Ignore the following if the reasons (which I understand them to be) do not interest anyone.

It, the Format() function, will round up to a total of 15 digits (not decimal places, but TOTAL digits). After that 15 digits, the rest get turned into zeros. The format function uses a Decimal number type for it's accuracy.

It works similar to this:
[blue]

Public Function RoundX(ByVal dNumber As Double, Optional ByVal lDecimalPlaces As Integer = 2) As Double
    'Can only round up to 15 digits, the integer portion having precedence.
    'Works like the Format$() function.
    Dim xFactor As Double
    xFactor = CDec(10 ^ lDecimalPlaces)
    RoundX = Fix(CDec(dNumber * xFactor + (Sgn(dNumber) * 0.5))) / xFactor
End Function

[black]
(I hope that's the right one)
The problem with using a double is that not all decimals numbers can be represented in binary.
Using a fixed decimal, we can correct this problem up to a certain limit.

The Round() function uses statistical rounding.
This means the following:

1. It is agreed that numbers less than 5 round down.
2. It is agreed that numbers greater than 5 round up.

3. But what about 5? It is exactly "midway". Rounding either way would be actually incorrect, and when working with statistics, rounding that 5 always up would lead to bad statistics.
We could do this: Round 5 up except every other occurance which we would round it up instead (the first 5 round up, the second round down, the third round up, etc.)

Well, we would need to create a function that would round a GROUP of values in order to keep track of the occurances of 5.

The Round() function works with just ONE value at a time. So what it does is just this:
If the digit before the 5 is an odd number, then round up, otherwise round down.
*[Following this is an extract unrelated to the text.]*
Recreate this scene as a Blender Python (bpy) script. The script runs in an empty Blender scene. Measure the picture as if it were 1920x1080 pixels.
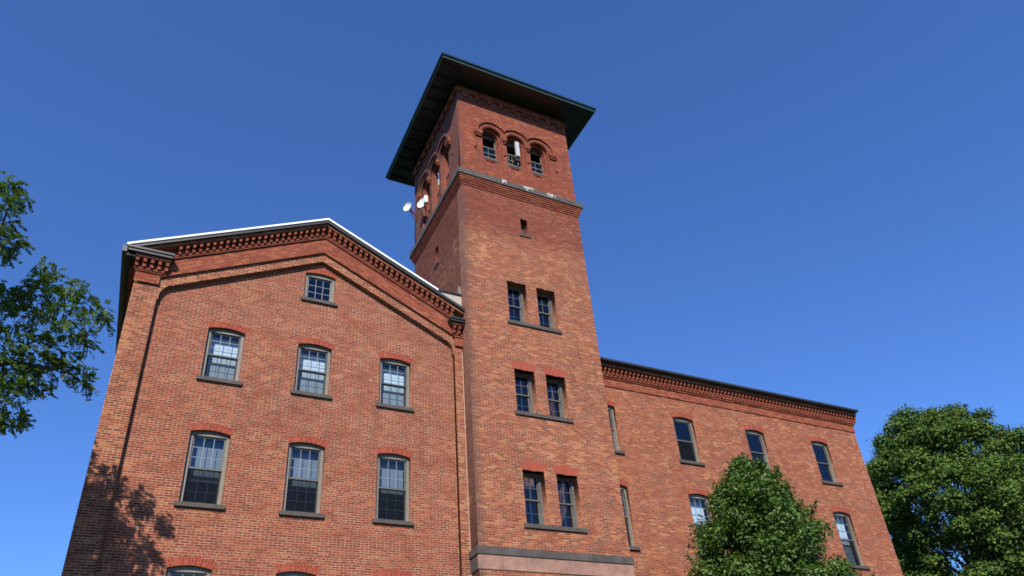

As seen in strongm's post, or the thread I mentioned.
You can see that this would also lead to an inaccuracy when used on a GROUP of values - especially if all values in that group which have a 5 as the last digit to round to, also have as the digit just before the 5, an even digit (or an odd digit, or more evens than odd, etc.)
It's also not correct...just closer to correct statistical rounding.